◆ The problem: Can you write out the whole listing exactly?

───

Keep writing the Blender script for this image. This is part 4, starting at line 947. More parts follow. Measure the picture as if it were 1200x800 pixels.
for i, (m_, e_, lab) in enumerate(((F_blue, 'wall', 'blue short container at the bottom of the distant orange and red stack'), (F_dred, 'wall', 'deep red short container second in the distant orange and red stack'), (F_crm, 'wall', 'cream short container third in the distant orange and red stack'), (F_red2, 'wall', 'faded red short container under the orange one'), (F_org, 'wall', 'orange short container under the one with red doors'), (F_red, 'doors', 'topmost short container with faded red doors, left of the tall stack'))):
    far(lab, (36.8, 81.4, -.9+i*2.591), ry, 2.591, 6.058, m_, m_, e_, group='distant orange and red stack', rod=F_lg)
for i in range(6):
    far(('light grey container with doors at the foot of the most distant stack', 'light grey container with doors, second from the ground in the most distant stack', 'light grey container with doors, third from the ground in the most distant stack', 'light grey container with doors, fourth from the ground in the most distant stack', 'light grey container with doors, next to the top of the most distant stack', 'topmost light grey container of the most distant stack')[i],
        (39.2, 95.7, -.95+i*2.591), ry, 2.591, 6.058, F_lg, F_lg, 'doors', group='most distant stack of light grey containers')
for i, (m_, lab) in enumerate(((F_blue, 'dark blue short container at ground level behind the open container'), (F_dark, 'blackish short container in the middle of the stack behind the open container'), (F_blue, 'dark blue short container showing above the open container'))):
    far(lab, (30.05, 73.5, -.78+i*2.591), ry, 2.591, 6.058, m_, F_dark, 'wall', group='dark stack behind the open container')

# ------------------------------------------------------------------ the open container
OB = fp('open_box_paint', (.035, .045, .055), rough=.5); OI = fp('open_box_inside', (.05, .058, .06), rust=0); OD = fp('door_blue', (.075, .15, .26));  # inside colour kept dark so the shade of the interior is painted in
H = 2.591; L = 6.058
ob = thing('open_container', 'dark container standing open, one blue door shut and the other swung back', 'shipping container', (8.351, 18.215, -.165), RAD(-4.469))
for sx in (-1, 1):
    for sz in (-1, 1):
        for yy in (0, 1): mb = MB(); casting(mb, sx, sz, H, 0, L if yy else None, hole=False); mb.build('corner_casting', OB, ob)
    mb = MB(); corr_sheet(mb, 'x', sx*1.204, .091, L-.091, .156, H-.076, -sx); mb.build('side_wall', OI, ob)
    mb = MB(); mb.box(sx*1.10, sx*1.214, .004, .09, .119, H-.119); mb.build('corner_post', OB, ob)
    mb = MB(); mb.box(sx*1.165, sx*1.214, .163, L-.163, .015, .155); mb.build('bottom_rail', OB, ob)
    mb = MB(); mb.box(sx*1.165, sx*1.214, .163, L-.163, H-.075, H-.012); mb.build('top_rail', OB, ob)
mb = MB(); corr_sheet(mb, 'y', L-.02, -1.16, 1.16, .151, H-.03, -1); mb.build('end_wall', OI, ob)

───

◆ Output of the task:
Keep writing the Blender script for this image. This is part 4, starting at line 947. More parts follow. Measure the picture as if it were 1200x800 pixels.
for i, (m_, e_, lab) in enumerate(((F_blue, 'wall', 'blue short container at the bottom of the distant orange and red stack'), (F_dred, 'wall', 'deep red short container second in the distant orange and red stack'), (F_crm, 'wall', 'cream short container third in the distant orange and red stack'), (F_red2, 'wall', 'faded red short container under the orange one'), (F_org, 'wall', 'orange short container under the one with red doors'), (F_red, 'doors', 'topmost short container with faded red doors, left of the tall stack'))):
    far(lab, (36.8, 81.4, -.9+i*2.591), ry, 2.591, 6.058, m_, m_, e_, group='distant orange and red stack', rod=F_lg)
for i in range(6):
    far(('light grey container with doors at the foot of the most distant stack', 'light grey container with doors, second from the ground in the most distant stack', 'light grey container with doors, third from the ground in the most distant stack', 'light grey container with doors, fourth from the ground in the most distant stack', 'light grey container with doors, next to the top of the most distant stack', 'topmost light grey container of the most distant stack')[i],
        (39.2, 95.7, -.95+i*2.591), ry, 2.591, 6.058, F_lg, F_lg, 'doors', group='most distant stack of light grey containers')
for i, (m_, lab) in enumerate(((F_blue, 'dark blue short container at ground level behind the open container'), (F_dark, 'blackish short container in the middle of the stack behind the open container'), (F_blue, 'dark blue short container showing above the open container'))):
    far(lab, (30.05, 73.5, -.78+i*2.591), ry, 2.591, 6.058, m_, F_dark, 'wall', group='dark stack behind the open container')

# ------------------------------------------------------------------ the open container
OB = fp('open_box_paint', (.035, .045, .055), rough=.5); OI = fp('open_box_inside', (.05, .058, .06), rust=0); OD = fp('door_blue', (.075, .15, .26));  # inside colour kept dark so the shade of the interior is painted in
H = 2.591; L = 6.058
ob = thing('open_container', 'dark container standing open, one blue door shut and the other swung back', 'shipping container', (8.351, 18.215, -.165), RAD(-4.469))
for sx in (-1, 1):
    for sz in (-1, 1):
        for yy in (0, 1): mb = MB(); casting(mb, sx, sz, H, 0, L if yy else None, hole=False); mb.build('corner_casting', OB, ob)
    mb = MB(); corr_sheet(mb, 'x', sx*1.204, .091, L-.091, .156, H-.076, -sx); mb.build('side_wall', OI, ob)
    mb = MB(); mb.box(sx*1.10, sx*1.214, .004, .09, .119, H-.119); mb.build('corner_post', OB, ob)
    mb = MB(); mb.box(sx*1.165, sx*1.214, .163, L-.163, .015, .155); mb.build('bottom_rail', OB, ob)
    mb = MB(); mb.box(sx*1.165, sx*1.214, .163, L-.163, H-.075, H-.012); mb.build('top_rail', OB, ob)
mb = MB(); corr_sheet(mb, 'y', L-.02, -1.16, 1.16, .151, H-.03, -1); mb.build('end_wall', OI, ob)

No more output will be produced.